Pior de todas é a suposta homenagem a 100 anos de Carybé, no Solar Ferrão. Temia que fosse uma reprise da excelente exposição de lançamento do Instituto Carybé, em 2009, no MAM. Qual nada, é peior! 14 telas inconclusas e sem legenda, e uma réplica de seu estúdio do Engenho Velho da Boa Vista de Brotas. E só. Em 15 minutos tudo já se viu e a decepção foi consumada. E, ah, no cronograma biográfico de Carybé não é sequer citada a exposição explendorosa do MAM-BA de dois anos atrás…
Pra não dizer que tudo está perdido, a exposição de Franz Krajcberg no Museu Rodin é digna, e mesmo majestosa com suas proporções monumentais, e sua teoria oncológica (e não ecológica) da natureza: vegetais que parecem se transmutar em plantas carnívoras e quinidários, corais, caravelas, águas-vivas, por efeito da poluição e da radioatividade – formas a um só tempo antediluvianas e de um futuro pós-apocalíptico.
Aliás, talvez seja esta a grande metáfora da obra do polaco baiano: o quanto de animal predatório há nas espécies de outros reinos biológicos: os fungos, cogumelos e líquens, verdadeiros carniceiros da celulose umedecida; as árvores parasitárias, como as figueiras, que podem matar sua hospedeira mesmo tendo como consequência sua própria morte posterior, tal qual uma foto mostrada na coleção lá exposta. Krajcberg, como um Proust kafkianamente deformado, reduz o homem a sua condição botânica, mas patológica em que as únicas flores são carcinomas e cancros. Até nisso o espaço foi acertado: a agonia muscular que Augustin Rodin, no prédio ao lado, impõe a pedra, ao gesso e ao bronze, Krajcberg impõe à madeira e aos vegetais.
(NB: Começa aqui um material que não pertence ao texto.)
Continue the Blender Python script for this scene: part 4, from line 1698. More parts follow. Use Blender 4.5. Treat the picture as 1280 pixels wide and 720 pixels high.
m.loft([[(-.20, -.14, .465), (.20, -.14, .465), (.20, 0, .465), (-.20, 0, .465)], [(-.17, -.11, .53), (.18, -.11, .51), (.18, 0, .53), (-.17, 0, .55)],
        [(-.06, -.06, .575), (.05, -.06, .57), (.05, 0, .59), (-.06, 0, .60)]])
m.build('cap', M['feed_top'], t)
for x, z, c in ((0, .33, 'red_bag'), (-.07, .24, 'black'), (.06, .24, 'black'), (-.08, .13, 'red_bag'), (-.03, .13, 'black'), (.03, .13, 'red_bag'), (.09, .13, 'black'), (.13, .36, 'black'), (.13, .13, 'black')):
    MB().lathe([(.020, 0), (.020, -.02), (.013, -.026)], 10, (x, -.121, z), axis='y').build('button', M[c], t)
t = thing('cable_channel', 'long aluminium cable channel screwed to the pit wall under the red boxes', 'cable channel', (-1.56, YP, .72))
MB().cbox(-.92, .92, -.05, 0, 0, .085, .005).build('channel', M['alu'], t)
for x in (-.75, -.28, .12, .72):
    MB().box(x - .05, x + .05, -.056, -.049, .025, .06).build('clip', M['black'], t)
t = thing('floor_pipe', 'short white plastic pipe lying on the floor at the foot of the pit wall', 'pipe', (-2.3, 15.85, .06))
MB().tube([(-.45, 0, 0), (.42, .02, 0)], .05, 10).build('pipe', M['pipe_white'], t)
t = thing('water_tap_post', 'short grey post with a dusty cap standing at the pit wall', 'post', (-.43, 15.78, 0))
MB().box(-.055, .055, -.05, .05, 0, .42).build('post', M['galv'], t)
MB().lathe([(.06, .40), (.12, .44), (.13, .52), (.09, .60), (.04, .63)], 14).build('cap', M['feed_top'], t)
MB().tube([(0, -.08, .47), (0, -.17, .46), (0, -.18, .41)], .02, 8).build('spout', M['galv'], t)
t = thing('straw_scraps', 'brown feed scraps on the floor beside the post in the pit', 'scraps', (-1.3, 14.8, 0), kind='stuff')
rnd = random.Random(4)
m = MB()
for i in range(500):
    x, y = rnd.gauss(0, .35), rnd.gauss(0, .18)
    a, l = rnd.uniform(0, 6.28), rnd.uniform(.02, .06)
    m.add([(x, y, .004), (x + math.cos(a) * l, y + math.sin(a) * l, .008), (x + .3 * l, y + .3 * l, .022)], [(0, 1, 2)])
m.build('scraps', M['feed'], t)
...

Fora este acerto, que mais sublinha os equívocos que são as outras exposições da temporada, o que fica? Fica a impressão de eventos organizados às pressas, sem maior reflexão, e para cumprir tabela. Dispensável. Curiosamente, vieram do setor privado as únicas duas exposições-homenagem dignas: uma série de 12 croquis de Carybé acerca dos ensaios de Rudolf Nureyev em Nova York, expostos no foyer do Teatro Vila Velha durante o Viva Dança ao longo do mês de abril, e os últimos trabalhos do último sobrevivente do alto-modernismo bahiano: Mário Cravo Jr., na Galeria Paulo Darzé.